Published: Monday, February 18, 2013

Updated: Monday, February 18, 2013 00:02

 

Kerri Shields could hardly miss. The senior guard went 7-for-12 from the 3-point line, setting a season high and racking up 21 points to lead the Boston College women’s basketball team (10-14, 4-9 ACC) to a 61-49 win over the Virginia Cavaliers last Thursday at Conte Forum.

“Kerri Shields hitting those threes was huge.” said head coach Erik Johnson. That kept us in it in that first half.” 

Shields converted five 3-pointers in the first half alone. Virginia held the lead for the majority of the first half, however, with their largest lead coming at 11-18.

The Cavaliers’ two centers, Simone Egwu and Sarah Imovbioh were their team’s two highest scorers in the first half, as Virginia relied heavily on their post game. Egwu towered over the BC defense, putting in hook shots and jumpers, and Imovbioh used her strength, speed, and size to power through her defender down low.

Given the task of defending these two, Katie Zenevitch garnered two fouls within the first eight minutes, forcing Johnson to sub her out for freshman Alexa Coulombe.

“They were bigger. When Katie Zenevitch got into foul trouble early, they got even bigger compared to us,”  Johnson said.  “I thought when Alexa Coulombe came off of the bench, giving up a lot of inches and a lot of pounds, she really just fought tooth-and-nail, even with kids who were bigger than she was.”

Inspired play from Shields, Coulombe, and Kristen Doherty kept the Eagles in the game, and they led 33-31 at the end of the first half. 

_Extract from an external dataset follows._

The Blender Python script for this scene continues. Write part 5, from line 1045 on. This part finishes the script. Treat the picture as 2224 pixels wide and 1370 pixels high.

“Their inside game was so tough—I thought that they hurt us early, but we made some good adjustments. We tried to play more preventative, we tried to get around, we tried to front the post a little bit more, and I thought those things were effective,” Johnson said.

After these adjustments, the Eagles maintained a steady lead for the rest of the game.

The reintroduction of Zenevitch also added a different element to BC’s offense.

As opposed to her pointless first half, Zenevitch found herself very involved in play, driving down low for layups and nailing mid-range jumpers. She finished with 12 points on the night, all of which came in the second half. 

“Katie Zenevitch was excellent in transition. She used that rest that she got in the first half, with the foul trouble, to really be able to get out and we got her some layups,” Johnson said.

Johnson credited the defense, especially that of the guards, for allowing Zenevitch and others to put the Eagles ahead in the second half. 

“I thought our guards did a really good job of being able to get out at their shooters, as well as being able to help on the inside,” Johnson said.

He thought that their ability to force Virginia into making bad shots was the key to sparking a transition offense, which allows the Eagles to play their best basketball.

Doherty was essential to this, picking up 10 rebounds, along with 10 points, to keep the ball on offense for BC.

The last key component for the Eagles was point guard Tessah Holt.

“When our point guards play well, we are pretty good,” Johnson said. Tessah had five assists and no turnovers. Got to the rim—scored, and there’s the difference right there.”